* **DATA SECTION**:
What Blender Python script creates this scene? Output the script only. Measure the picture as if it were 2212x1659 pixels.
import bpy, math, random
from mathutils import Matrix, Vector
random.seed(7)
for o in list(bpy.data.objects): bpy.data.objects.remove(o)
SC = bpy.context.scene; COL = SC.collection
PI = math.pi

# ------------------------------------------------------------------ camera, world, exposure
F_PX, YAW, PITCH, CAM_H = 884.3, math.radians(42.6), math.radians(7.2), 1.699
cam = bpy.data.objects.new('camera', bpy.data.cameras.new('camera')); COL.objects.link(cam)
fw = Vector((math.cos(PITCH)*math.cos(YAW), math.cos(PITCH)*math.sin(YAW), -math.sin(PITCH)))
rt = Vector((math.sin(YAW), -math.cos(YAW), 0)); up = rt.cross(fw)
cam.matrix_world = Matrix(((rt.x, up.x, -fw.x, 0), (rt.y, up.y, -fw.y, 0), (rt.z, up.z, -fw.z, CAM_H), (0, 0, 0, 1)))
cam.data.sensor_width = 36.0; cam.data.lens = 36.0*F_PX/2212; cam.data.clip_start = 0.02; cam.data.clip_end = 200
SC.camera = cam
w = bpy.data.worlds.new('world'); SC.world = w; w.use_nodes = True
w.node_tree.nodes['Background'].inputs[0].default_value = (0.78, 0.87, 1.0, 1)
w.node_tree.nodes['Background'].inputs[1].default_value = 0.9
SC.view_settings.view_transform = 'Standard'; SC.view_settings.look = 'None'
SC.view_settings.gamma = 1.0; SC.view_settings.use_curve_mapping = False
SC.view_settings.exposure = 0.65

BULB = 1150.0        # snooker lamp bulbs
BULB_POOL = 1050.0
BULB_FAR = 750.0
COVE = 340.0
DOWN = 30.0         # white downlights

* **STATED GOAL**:
Each line of the listing should be copied exactly.

* **EXERCISE RESULT**:
What Blender Python script creates this scene? Output the script only. Measure the picture as if it were 2212x1659 pixels.
import bpy, math, random
from mathutils import Matrix, Vector
random.seed(7)
for o in list(bpy.data.objects): bpy.data.objects.remove(o)
SC = bpy.context.scene; COL = SC.collection
PI = math.pi

# ------------------------------------------------------------------ camera, world, exposure
F_PX, YAW, PITCH, CAM_H = 884.3, math.radians(42.6), math.radians(7.2), 1.699
cam = bpy.data.objects.new('camera', bpy.data.cameras.new('camera')); COL.objects.link(cam)
fw = Vector((math.cos(PITCH)*math.cos(YAW), math.cos(PITCH)*math.sin(YAW), -math.sin(PITCH)))
rt = Vector((math.sin(YAW), -math.cos(YAW), 0)); up = rt.cross(fw)
cam.matrix_world = Matrix(((rt.x, up.x, -fw.x, 0), (rt.y, up.y, -fw.y, 0), (rt.z, up.z, -fw.z, CAM_H), (0, 0, 0, 1)))
cam.data.sensor_width = 36.0; cam.data.lens = 36.0*F_PX/2212; cam.data.clip_start = 0.02; cam.data.clip_end = 200
SC.camera = cam
w = bpy.data.worlds.new('world'); SC.world = w; w.use_nodes = True
w.node_tree.nodes['Background'].inputs[0].default_value = (0.78, 0.87, 1.0, 1)
w.node_tree.nodes['Background'].inputs[1].default_value = 0.9
SC.view_settings.view_transform = 'Standard'; SC.view_settings.look = 'None'
SC.view_settings.gamma = 1.0; SC.view_settings.use_curve_mapping = False
SC.view_settings.exposure = 0.65

BULB = 1150.0        # snooker lamp bulbs
BULB_POOL = 1050.0
BULB_FAR = 750.0
COVE = 340.0
DOWN = 30.0         # white downlights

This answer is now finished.